# Given material start

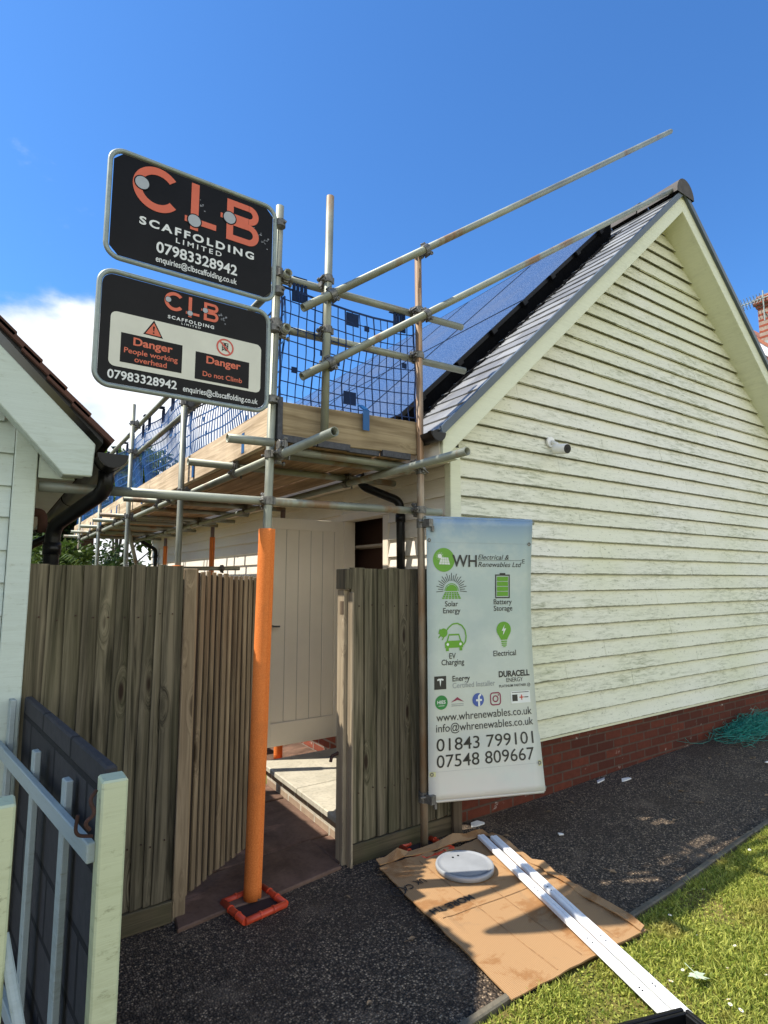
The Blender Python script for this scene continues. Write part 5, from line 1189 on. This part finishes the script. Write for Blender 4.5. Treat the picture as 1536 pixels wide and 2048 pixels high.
k.build('blade', 'dryleaf', dl0); k = MB(); k.tube([(0, -.018, .003), (.004, -.034, .004)], .0009, 5); k.build('stalk', 'dryleaf', dl0)
rg = random.Random(41); lk = children(dl0)
for i in range(34):
    o = dl0 if i == 0 else copy_tree(dl0, None, lk); x = rg.uniform(1.0, 6.4); y = rg.uniform(1.95, 3.0) if x > 2.8 else rg.uniform(1.85, 2.9)
    if 1.75 < x < 2.8: x = rg.uniform(2.9, 5.5)
    o.location = (x, y, gz(x) + .001); o.rotation_euler = (rg.uniform(-.2, .2), rg.uniform(-.2, .2), rg.uniform(0, 6)); s_ = rg.uniform(.7, 1.5); o.scale = (s_, s_, s_)
dz_ = thing('daisy', 'small white daisy in the sunny lawn', 'flower', (0, 0, 0), 'daisies in the lawn')
k = MB()
for j in range(11):
    a = j * 2 * math.pi / 11; k.flat([(.003 * math.cos(a - .25), .003 * math.sin(a - .25)), (.010 * math.cos(a - .2), .010 * math.sin(a - .2)), (.0115 * math.cos(a), .0115 * math.sin(a)), (.010 * math.cos(a + .2), .010 * math.sin(a + .2)), (.003 * math.cos(a + .25), .003 * math.sin(a + .25))], lambda u, v, t: (u, v, .045 + .15 * math.hypot(u, v)), 0)
k.build('petal_ring', 'petal', dz_); k = MB(); k.tube([(0, 0, .044), (0, 0, .0475)], .0038, 8); k.build('centre', 'yolk', dz_); k = MB(); k.tube([(0, 0, 0), (0, 0, .045)], .001, 4); k.build('stem', 'grass', dz_)
rg = random.Random(77); spots = []
for i in range(38):
    x = 2.2 + 3.4 * rg.random(); y = ky(x) - .09 - rg.random() * .62; spots.append((x, y))
dk = children(dz_)
for i, (x, y) in enumerate(spots):
    o = dz_ if i == 0 else copy_tree(dz_, None, dk)
    o.location = (x, y, gz(x) + .004); o.rotation_euler = (rg.uniform(-.35, .35), rg.uniform(-.35, .35), rg.uniform(0, 6)); s_ = rg.uniform(.45, .85); o.scale = (s_, s_, s_)

# ------------------------------------------------------------------ background
sb = thing('slatted_planter', 'dark slatted timber planter box in shade below the open door', 'planter', (1.7, 5.6, 0))
for i in range(5): MB().box(1.35, 2.12, 5.50, 5.53, .02 + i * .095, .10 + i * .095).build('slat', 'post', sb, bevel=.004)
MB().box(1.37, 2.10, 5.535, 5.95, .02, .46).build('box', 'black', sb)
fh = thing('brick_house', 'brown brick house far down the passage behind the shrubs', 'house', (1.0, 17, 0))
MB().box(-3.0, 2.2, 17.0, 22, 0, 4.0).build('wall', 'farbrick', fh)
k = MB(); k.prism([(16.7, 3.95), (22.3, 3.95), (19.5, 6.2)], lambda u, v, t: (t, u, v), -3.3, 2.4); k.build('roof', 'tile_far', fh)
k = MB(); k.box(.6, 1.3, 16.97, 16.998, 1.6, 2.9); w_ = k.build('window', 'door', fh); k = MB(); k.box(.66, 1.24, 16.955, 16.969, 1.66, 2.84); k.build('pane', 'black', w_)
cw = thing('chimney_house', 'white boarded house with red tiled roof and brick chimney seen past the gable verge', 'house', (16.2, 8.0, 0))
def crz(y): return 9.45 - 1.08 * abs(y - 8.0)
k = MB(); z = .2
while z < 9.2:
    hw = min(3.7, (9.3 - z) / 1.08 - .1)
    if hw > .1: k.hexa([(16.2, 8 - hw, z), (16.25, 8 - hw, z), (16.25, 8 + hw, z), (16.2, 8 + hw, z), (16.225, 8 - hw, z + .152), (16.25, 8 - hw, z + .152), (16.25, 8 + hw, z + .152), (16.225, 8 + hw, z + .152)])
    z += .15
k.build('wall', 'wall_side', cw)
k = MB(); k.prism([(4.2, .1), (11.8, .1), (11.8, 5.2), (8, 9.25), (4.2, 5.2)], lambda u, v, t: (t, u, v), 16.26, 24); k.build('wall', 'wall_side', cw)
for s_ in (-1, 1):
    k = MB(); y0, y1 = 8 + s_ * 4.15, 8 + s_ * .001
    k.prism([(y0, crz(y0)), (y1, crz(y1)), (y1, crz(y1) + .10), (y0, crz(y0) + .10)], lambda u, v, t: (t, u, v), 15.9, 24.2); rfc = k.build('roof', 'tile_far', cw)
    k = MB(); k.prism([(y0, crz(y0) - .26), (y1, crz(y1) - .26), (y1, crz(y1) - .004), (y0, crz(y0) - .004)], lambda u, v, t: (t, u, v), 15.93, 15.97); k.build('barge_board', 'cctv', cw)
k = MB(); k.box(15.98, 16.9, 5.52, 6.40, 6.4, 8.62); k.box(15.95, 16.93, 5.49, 6.43, 8.621, 8.70); k.box(15.91, 16.97, 5.45, 6.47, 8.701, 8.86); k.box(15.97, 16.91, 5.51, 6.41, 8.861, 8.95)
ch = k.build('chimney', 'chim', cw)
k = MB(); k.tube([(16.4, 5.98, 8.94), (16.4, 5.98, 9.25)], .14, 14, rend=.12); k.build('chimney_pot', 'tile_far', ch, smooth=True)
k = MB(); k.tube([(16.4, 5.98, 9.27), (16.4, 5.98, 9.35)], .24, 14, rend=.05); k.build('cowl', 'black', ch)
k = MB(); k.box(15.97, 16.92, 5.5, 6.415, 7.55, 7.72); k.build('lead_flashing', 'frame', ch)
ae = thing('tv_aerial', 'thin television aerial with a row of spokes fixed to the brick chimney', 'aerial', (16.0, 6.45, 8.9))
k = MB(); k.tube([(15.85, 6.95, 8.80), (15.85, 5.9, 8.80)], .014, 6); k.tube([(15.85, 6.2, 8.2), (15.85, 6.2, 9.0)], .018, 6); k.tube([(15.85, 6.2, 8.4), (15.98, 6.2, 8.4)], .012, 6)
k.build('boom', 'frame', ae)
k = MB()
for i in range(10):
    y = 6.92 - i * .075
    for (dx, dz) in ((.10, .12), (-.10, .12), (.10, -.12), (-.10, -.12)): k.tube([(15.85, y, 8.80), (15.85 + dx, y, 8.80 + dz)], .008, 5)
k.build('spokes', 'frame', ae)

def leaf_cloud(mb, c_, rad, n, size, rg_, squash=.8):
    for i in range(n):
        d_ = Vector((rg_.gauss(0, 1), rg_.gauss(0, 1), rg_.gauss(0, 1))).normalized(); r = rg_.random() ** .45
        q = Vector(c_) + Vector((d_.x * rad, d_.y * rad, d_.z * rad * squash)) * r
        if noise.noise(q * (2.2 / max(rad, .5))) < -.18: continue
        a = Vector((rg_.gauss(0, 1), rg_.gauss(0, 1), rg_.gauss(0, .7))).normalized(); bq = a.orthogonal().normalized(); bq.rotate(Matrix.Rotation(rg_.random() * 6.28, 3, a)); s_ = size * rg_.uniform(.6, 1.3)
        mb.add([q - a * s_, q + bq * s_ * .42, q + a * s_, q - bq * s_ * .42], [(0, 1, 2, 3)])
def bush(name, label, cat, base, h, rad, n, size, mat, seed, trunk_h=None, group=None):
    rg_ = random.Random(seed); t_ = thing(name, label, cat, base, group); B0 = Vector(base); th = trunk_h or h * .35; k = MB()
    k.tube([B0, B0 + Vector((.05, .03, th * .6)), B0 + Vector((.02, 0, h * .7))], .05 + h * .012, 8, rend=.02)
    blobs = []
    for i in range(9):
        a = rg_.random() * 6.28; rr = rad * rg_.uniform(.2, .75); q = B0 + Vector((math.cos(a) * rr, math.sin(a) * rr, th + (h - th) * rg_.uniform(.1, .85))); blobs.append((q, rad * rg_.uniform(.35, .6)))
        k.tube([B0 + Vector((0, 0, th * rg_.uniform(.4, .9))), (B0 + q) / 2 + Vector((0, 0, th * .4)), q], .03, 6, rend=.008)
    k.build('trunk', 'bark', t_, smooth=True); c_ = MB()
    for q, r in blobs: leaf_cloud(c_, q, r, n // 9, size, rg_)
    c_.build('crown', mat, t_); return t_
bush('shrub', 'yellow green leafy shrub in the gap beside the black downpipe beyond the fence', 'shrub', (.75, 10.6, 0), 2.35, .75, 3600, .065, 'leaf1', 1)
bush('shrub', 'dark leafy shrub beyond the fence near the far orange poles', 'shrub', (1.75, 12.9, 0), 2.7, .9, 3600, .07, 'leaf2', 2)
bush('tree', 'tall loose green tree showing through the blue mesh of the scaffold', 'tree', (2.4, 15.0, 0), 5.3, 1.5, 6500, .10, 'leaf1', 3, 2.0)
bush('tree', 'darker tree at the end of the passage behind the scaffold', 'tree', (1.3, 16.0, 0), 4.3, 1.3, 5600, .10, 'leaf2', 4, 1.4)
bush('shrub', 'broad dark hedge plant closing the far end of the passage', 'shrub', (.3, 14.2, 0), 2.6, 1.1, 3600, .07, 'leaf2', 6)
pl = thing('palm', 'small spiky palm with drooping fronds beyond the fence under the scaffold', 'palm', (1.42, 9.9, 0)); k = MB(); k.tube([(1.42, 9.9, 0), (1.45, 9.9, 1.5)], .06, 10); k.build('trunk', 'bark', pl)
rg = random.Random(8)
for i in range(20):
    a = rg.random() * 6.28; L_ = rg.uniform(.5, .85); up = rg.uniform(.1, .7); k = MB(); prev = None
    for j in range(15):
        f_ = j / 14; q = Vector((1.45 + math.cos(a) * L_ * f_, 9.9 + math.sin(a) * L_ * f_, 1.5 + up * f_ * 1.6 - .9 * f_ * f_ * L_)); sd = Vector((-math.sin(a), math.cos(a), 0)); d_ = Vector((math.cos(a), math.sin(a), -.3))
        for s_ in (-1, 1):
            tip = q + sd * s_ * .20 * (1 - .5 * f_) + d_ * .12 - Vector((0, 0, .06)); k.add([q, q + d_ * .03, tip], [(0, 1, 2)])
        if prev: k.bar(prev, q, .010, .008)
        prev = q
    k.build('frond', 'leaf1', pl)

# Given material end

**Work to complete:** Set the lines above down again, word for word, from the first through the one containing "o.location = (x, y, gz(x) + .004);"; pictures excluded.

**Exercise solution:**
The Blender Python script for this scene continues. Write part 5, from line 1189 on. This part finishes the script. Write for Blender 4.5. Treat the picture as 1536 pixels wide and 2048 pixels high.
k.build('blade', 'dryleaf', dl0); k = MB(); k.tube([(0, -.018, .003), (.004, -.034, .004)], .0009, 5); k.build('stalk', 'dryleaf', dl0)
rg = random.Random(41); lk = children(dl0)
for i in range(34):
    o = dl0 if i == 0 else copy_tree(dl0, None, lk); x = rg.uniform(1.0, 6.4); y = rg.uniform(1.95, 3.0) if x > 2.8 else rg.uniform(1.85, 2.9)
    if 1.75 < x < 2.8: x = rg.uniform(2.9, 5.5)
    o.location = (x, y, gz(x) + .001); o.rotation_euler = (rg.uniform(-.2, .2), rg.uniform(-.2, .2), rg.uniform(0, 6)); s_ = rg.uniform(.7, 1.5); o.scale = (s_, s_, s_)
dz_ = thing('daisy', 'small white daisy in the sunny lawn', 'flower', (0, 0, 0), 'daisies in the lawn')
k = MB()
for j in range(11):
    a = j * 2 * math.pi / 11; k.flat([(.003 * math.cos(a - .25), .003 * math.sin(a - .25)), (.010 * math.cos(a - .2), .010 * math.sin(a - .2)), (.0115 * math.cos(a), .0115 * math.sin(a)), (.010 * math.cos(a + .2), .010 * math.sin(a + .2)), (.003 * math.cos(a + .25), .003 * math.sin(a + .25))], lambda u, v, t: (u, v, .045 + .15 * math.hypot(u, v)), 0)
k.build('petal_ring', 'petal', dz_); k = MB(); k.tube([(0, 0, .044), (0, 0, .0475)], .0038, 8); k.build('centre', 'yolk', dz_); k = MB(); k.tube([(0, 0, 0), (0, 0, .045)], .001, 4); k.build('stem', 'grass', dz_)
rg = random.Random(77); spots = []
for i in range(38):
    x = 2.2 + 3.4 * rg.random(); y = ky(x) - .09 - rg.random() * .62; spots.append((x, y))
dk = children(dz_)
for i, (x, y) in enumerate(spots):
    o = dz_ if i == 0 else copy_tree(dz_, None, dk)
    o.location = (x, y, gz(x) + .004); o.rotation_euler = (rg.uniform(-.35, .35), rg.uniform(-.35, .35), rg.uniform(0, 6)); s_ = rg.uniform(.45, .85); o.scale = (s_, s_, s_)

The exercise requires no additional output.